▶ [Data]:
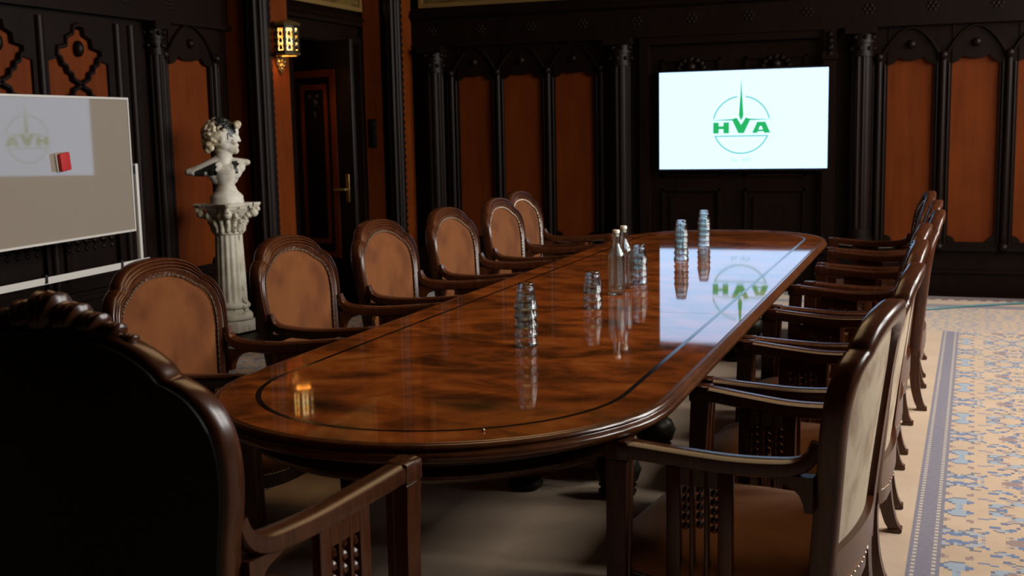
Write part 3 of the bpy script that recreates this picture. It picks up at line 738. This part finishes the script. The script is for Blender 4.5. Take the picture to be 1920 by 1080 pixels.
b1.location = (-1.069 * TF, 3.972 * TF, TTOP + .0002); b2.location = (-1.085 * TF, 4.135 * TF, TTOP + .0002); b1.scale = b2.scale = (TF,) * 3
tag(b1, 'clear glass bottle standing nearer, beside the short glass stack', 'bottle', 'water bottles on the table')
tag(b2, 'clear glass bottle standing behind the other bottle', 'bottle', 'water bottles on the table')
bead = MB().ball((0, 0, .0035), .0042, 2).build('glass_bead', M['nail'], loc=(-.834 * TF, 2.086 * TF, TTOP + .0002)); tag(bead, 'tiny shiny bead lying near the rounded table edge', 'bead')

# ------------------------------------------------------------------ wall screen
SX0, SX1, SZ0, SZ1, SY = -2.203, -.858, .984, 1.769, 9.58
tv = empty('television', ((SX0 + SX1) / 2, SY, SZ0)); TVo = Vector(tv.location)
def tvb(mb, x0, x1, y0, y1, z0, z1, bev=0): return mb.box(x0 - TVo.x, x1 - TVo.x, y0 - TVo.y, y1 - TVo.y, z0 - TVo.z, z1 - TVo.z, bev)
m = MB(); tvb(m, SX0 - .012, SX1 + .012, SY + .004, SY + .05, SZ0 - .016, SZ1 + .012, .006); m.build('housing', M['black'], tv)
m = MB(); tvb(m, -1.7, -1.35, SY + .048, BY - .05, 1.2, 1.55); m.build('wall_mount', M['black'], tv, smooth=False)
m = MB(); tvb(m, SX0, SX1, SY - .002, SY + .006, SZ0, SZ1); m.build('screen', M['screen'], tv, smooth=False)
LCX, LCZ = -1.534, 1.335
def lf(dz): return lambda u, v, d: (LCX + u - TVo.x, SY - .003 - d - TVo.y, LCZ + v - TVo.z)
def flat(polys, mname, nm):
    m = MB()
    for p in polys: m.prism(p, lf(0), 0, .0012)
    return m.build(nm, M[mname], tv, smooth=False)
def arcband(r, w, a0, a1, n=40):
    return [[(r * cos(a0 + (a1 - a0) * k / n), r * sin(a0 + (a1 - a0) * k / n)), (r * cos(a0 + (a1 - a0) * (k + 1) / n), r * sin(a0 + (a1 - a0) * (k + 1) / n)),
             ((r - w) * cos(a0 + (a1 - a0) * (k + 1) / n), (r - w) * sin(a0 + (a1 - a0) * (k + 1) / n)), ((r - w) * cos(a0 + (a1 - a0) * k / n), (r - w) * sin(a0 + (a1 - a0) * k / n))] for k in range(n)]
RR = .232; d_ = math.radians
ring = arcband(RR, .010, d_(13), d_(82)) + arcband(RR, .010, d_(98), d_(167)) + arcband(RR, .010, d_(180 + 22), d_(360 - 22)) + [[(-.212, -.084), (.212, -.084), (.212, -.093), (-.212, -.093)]]
flat(ring, 'lpale', 'logo_ring')
spire = [[(0, .375), (-.006, .25), (-.018, .08), (-.014, .062), (0, .035), (.014, .062), (.018, .08), (.006, .25)]]
flat(spire, 'lgreen', 'logo_spire')
H = [[(-.225, .022), (-.18, .022), (-.18, -.066), (-.225, -.066)], [(-.142, .022), (-.097, .022), (-.097, -.066), (-.142, -.066)], [(-.18, -.008), (-.142, -.008), (-.142, -.032), (-.18, -.032)]]
V = [[(-.262, .040), (-.070, .048), (-.036, .058), (0, .0), (.036, .058), (.070, .048), (.262, .040), (.070, .036), (.022, -.066), (-.022, -.066), (-.070, .036)]]
A = [[(.088, -.066), (.128, .022), (.164, .022), (.150, -.012), (.135, -.046), (.128, -.066)], [(.128, .022), (.192, .022), (.232, -.066), (.184, -.066), (.176, -.046), (.162, -.012), (.150, -.012)], [(.135, -.040), (.178, -.040), (.186, -.054), (.130, -.054)]]
flat(H + V + A[1:2] + A[0:1] + A[2:3], 'lgreen', 'logo_letters')
fc = bpy.data.curves.new('established_text', 'FONT'); fc.body = 'Est. 1879'; fc.size = .042; fc.align_x = 'CENTER'; fc.extrude = .0005
fo = bpy.data.objects.new('tmp_text', fc); C.objects.link(fo); bpy.context.view_layer.update()
tm = bpy.data.meshes.new_from_object(fo.evaluated_get(bpy.context.evaluated_depsgraph_get())); bpy.data.objects.remove(fo)
tm.materials.clear(); tm.materials.append(M['ltext']); tm.name = 'established_text'
to = bpy.data.objects.new('established_text', tm); C.objects.link(to); to.parent = tv; to.rotation_euler = (PI / 2, 0, 0)
to.location = (LCX - TVo.x, -.0045, LCZ - .293 - TVo.z)
tag(tv, 'lit flat television on the back wall showing a green logo on white', 'television')

# ------------------------------------------------------------------ lantern sconce
ln = empty('wall_lantern', (-4.712, 7.765, 1.885)); 
def hexa(rr, a0=PI / 8): return [(rr * cos(a0 + k * PI / 4), rr * sin(a0 + k * PI / 4)) for k in range(8)]
lc = Vector((.112, .0, 0)); R8 = .092
def ring8(rr, z): return [(lc.x + x, lc.y + y, z) for x, y in hexa(rr)]
m = MB(); m.loft([ring8(R8 + .012, .285), ring8(R8 + .016, .292), ring8(R8 + .008, .305), ring8(R8 * .8, .318), ring8(R8 * .45, .33), ring8(.02, .338)]); m.build('cap', M['brass'], ln, smooth=False)
m = MB(); m.loft([ring8(R8 - .014, .056), ring8(R8 - .014, .030), ring8(R8 + .006, .036), ring8(R8 + .010, .048), ring8(R8 + .004, .056), ring8(R8 - .014, .056)], True, False, False); m.build('base_ring', M['brass'], ln, smooth=False)
m = MB(); m.loft([ring8(R8 - .012, .056), ring8(R8 - .012, .287)], True, False, False); m.build('glass_shade', M['amber'], ln, smooth=False)
m = MB(); ap8 = R8 * cos(PI / 8); half = R8 * sin(PI / 8)
for k in range(8):
    a = k * PI / 4; nx, ny = cos(a), sin(a)
    def F(u, v, d): return (lc.x + nx * (ap8 + d) - ny * u, lc.y + ny * (ap8 + d) + nx * u, v)
    fbox(m, F, -half - .002, -half + .011, .055, .288, -.006, .004); fbox(m, F, half - .011, half + .002, .055, .288, -.006, .004)
    fbox(m, F, -half, half, .055, .072, -.006, .004); fbox(m, F, -half, half, .262, .288, -.006, .004)
    for z0 in (.092, .150, .208):
        m.prism([(-.011, z0 - .010), (.011, z0 - .010), (.012, z0 + .008), (.006, z0 + .026), (0, z0 + .032), (-.006, z0 + .026), (-.012, z0 + .008)], F, -.004, .001)
        arc = [F(.021 * cos(PI * q / 8), z0 + .006 + .036 * sin(PI * q / 8), -.002) for q in range(9)]
        m.tube(arc, .0022, 5)
    for q in range(7):
        m.ball(F(-half + .013, .082 + q * .029, -.003), .004, 1); m.ball(F(half - .013, .082 + q * .029, -.003), .004, 1)
m.build('pierced_panels', M['iron'], ln, smooth=False)
m = MB(); pts = [(0, -.10), (.018, -.072), (.05, -.062), (.055, -.03), (.085, -.02), (.09, .06), (-.09, .06), (-.085, -.02), (-.055, -.03), (-.05, -.062), (-.018, -.072)]
m.prism(pts, lambda u, v, d: (d, u * .72 + .075, v - .02), .0, .016)
for u, v in ((0, -.05), (.03, -.025), (-.03, -.025), (0, -.015), (.06, .01), (-.06, .01), (0, .02)): m.ball((.016, u * .72 + .075, v - .02), .015, 1)
m.build('backplate', M['brass'], ln)
m = MB(); m.box(0, .05, -.014, .014, .30, .322); m.box(0, .06, -.012, .012, .03, .045); m.build('bracket', M['iron'], ln, smooth=False)
ln.scale = (1, 1, .86)
tag(ln, 'pierced brass wall lantern with glowing amber glass on the wood pier', 'wall lamp')
# switch
sw = empty('light_switch', (-4.684, 9.297, 1.20)); m = MB(); m.box(-.036, .036, -.010, .0, .0, .25, .003); m.build('plate', M['iron'], sw)
for k in range(3): MB().box(-.022, .022, -.016, -.009, .02 + k * .075, .08 + k * .075, .003).build('button', M['black'], sw)
tag(sw, 'dark plate with three switches on the amber corner pier', 'light switch')

# ------------------------------------------------------------------ pedestal and bust
pedx, pedy = -4.585, 6.86
pr = math.radians(33)
pe = empty('pedestal_column', (pedx, pedy, 0), pr + PI / 4)
m = MB()
def sq(s_, z, c_=.18): 
    k = s_ * c_ * 2; return [(s_, s_ - k, z), (s_ - k, s_, z), (-s_ + k, s_, z), (-s_, s_ - k, z), (-s_, -s_ + k, z), (-s_ + k, -s_, z), (s_ - k, -s_, z), (s_, -s_ + k, z)]
m.loft([sq(.128, 0), sq(.128, .075)]); m.lathe([(.118, .075), (.135, .085), (.138, .105), (.128, .125), (.112, .135), (.108, .155), (.122, .165), (.124, .18), (.112, .192), (.106, .205)], seg=32)
m.build('base', M['pillar'], pe, ang=35)
m = MB(); m.lathe([(.104, .205), (.106, .22), (.100, .45), (.093, .655), (.094, .668)], seg=80, mod=lambda a, z: 1 - .075 * max(0, cos(16 * a)) ** .6 if .215 < z < .66 else 1); m.build('fluted_shaft', M['pillar'], pe, ang=60)
m = MB(); m.lathe([(.094, .668), (.104, .674), (.104, .684), (.094, .690), (.098, .72), (.108, .77), (.128, .815), (.15, .842)], seg=32)
for k in range(8):
    a = k * PI / 4 + PI / 8
    for j in range(6):
        t_ = j / 5; r_ = .100 + .045 * t_ ** 2; m.ball((r_ * cos(a), r_ * sin(a), .70 + .10 * t_), .020 - .004 * t_, 1, (1, 1, 1.5))
    a = k * PI / 4
    for j in range(4):
        t_ = j / 3; r_ = .102 + .02 * t_ ** 2; m.ball((r_ * cos(a), r_ * sin(a), .70 + .055 * t_), .018, 1, (1, 1, 1.4))
for k in range(4):
    a = k * PI / 2 + PI / 4
    c0 = Vector((.175 * cos(a), .175 * sin(a), .812))
    m.ball(c0, .032, 2, (1, 1, 1.05)); m.ball((.145 * cos(a), .145 * sin(a), .795), .026, 1); m.ball((.20 * cos(a), .20 * sin(a), .835), .022, 1)
m.build('capital', M['pillar'], pe)
m = MB(); ab = []
for zz, s_ in ((.842, .160), (.852, .163), (.858, .172), (.876, .178), (.880, .176)):
    r = []
    for k in range(4):
        a = k * PI / 2 + PI / 4
        b = a + PI / 2; P0 = Vector((s_ * 1.38 * cos(a), s_ * 1.38 * sin(a))); P1 = Vector((s_ * 1.38 * cos(b), s_ * 1.38 * sin(b)))
        nrm = (P0 + P1).normalized(); e = (P1 - P0).normalized()
        for t_ in (.06, .2, .35, .5, .65, .8, .94):
            q = P0.lerp(P1, t_) - nrm * (.035 * (1 - (2 * t_ - 1) ** 2)); r.append((q.x, q.y, zz))
    ab.append(r)
m.loft(ab); m.build('abacus', M['pillar'], pe, ang=50)
tag(pe, 'white distressed fluted pedestal column with carved capital holding the bust', 'pedestal')

# bust: blobs fused into one skin
bz = .8802
bust = empty('bust_sculpture', (pedx, pedy, bz), pr)
m = MB()
def E(x, y, z, rx, ry, rz, ay=0, az=0, sub=3): m.ball((x, y, z), 1, sub, (rx, ry, rz), Matrix.Rotation(az, 3, 'Z') @ Matrix.Rotation(ay, 3, 'Y'))
# chest and shoulders (front towards -y)
m.lathe([(.060, .10), (.058, .125), (.070, .155), (.088, .19), (.10, .215), (.07, .225)], (0, .0, 0), 32)
E(0, -.005, .215, .115, .062, .065); E(-.06, -.02, .215, .072, .046, .060); E(.05, -.02, .215, .062, .046, .06); E(-.035, 0, .17, .07, .05, .05); E(.03, 0, .17, .055, .05, .05)
for k in range(8):
    t_ = k / 7; E(-.06 - .135 * t_, 0, .215 - .006 * t_, .05, .05 - .016 * t_, .036 - .012 * t_)

for k in range(12):
    t_ = k / 11; E(-.03 - .205 * t_, .012 + .008 * t_, .285 - .070 * t_ - .006 * sin(PI * t_), .052 - .018 * t_, .052 - .014 * t_, .048 - .022 * t_)
for k in range(8):
    t_ = k / 7; E(-.05 - .17 * t_, -.012 + .022 * t_, .238 - .022 * t_, .055 - .02 * t_, .054 - .02 * t_, .050 - .026 * t_)
for k in range(9):
    t_ = k / 8; E(.03 + .112 * t_, .012, .270 + .002 * t_, .05 - .022 * t_, .048 - .012 * t_, .042 - .020 * t_)
E(.085, .0, .24, .050, .050, .042)
# neck
for k in range(7):
    t_ = k / 6; E(-.012 + .012 * t_, .005, .235 + .12 * t_, .060 - .012 * t_ * (1 - t_) * 2, .055 - .006 * t_, .05)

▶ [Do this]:
Leave out any pictures and return exactly the lines from the beginning of the data through the line with "table edge', 'bead')", inclusive.

▶ [Answer below]:
Write part 3 of the bpy script that recreates this picture. It picks up at line 738. This part finishes the script. The script is for Blender 4.5. Take the picture to be 1920 by 1080 pixels.
b1.location = (-1.069 * TF, 3.972 * TF, TTOP + .0002); b2.location = (-1.085 * TF, 4.135 * TF, TTOP + .0002); b1.scale = b2.scale = (TF,) * 3
tag(b1, 'clear glass bottle standing nearer, beside the short glass stack', 'bottle', 'water bottles on the table')
tag(b2, 'clear glass bottle standing behind the other bottle', 'bottle', 'water bottles on the table')
bead = MB().ball((0, 0, .0035), .0042, 2).build('glass_bead', M['nail'], loc=(-.834 * TF, 2.086 * TF, TTOP + .0002)); tag(bead, 'tiny shiny bead lying near the rounded table edge', 'bead')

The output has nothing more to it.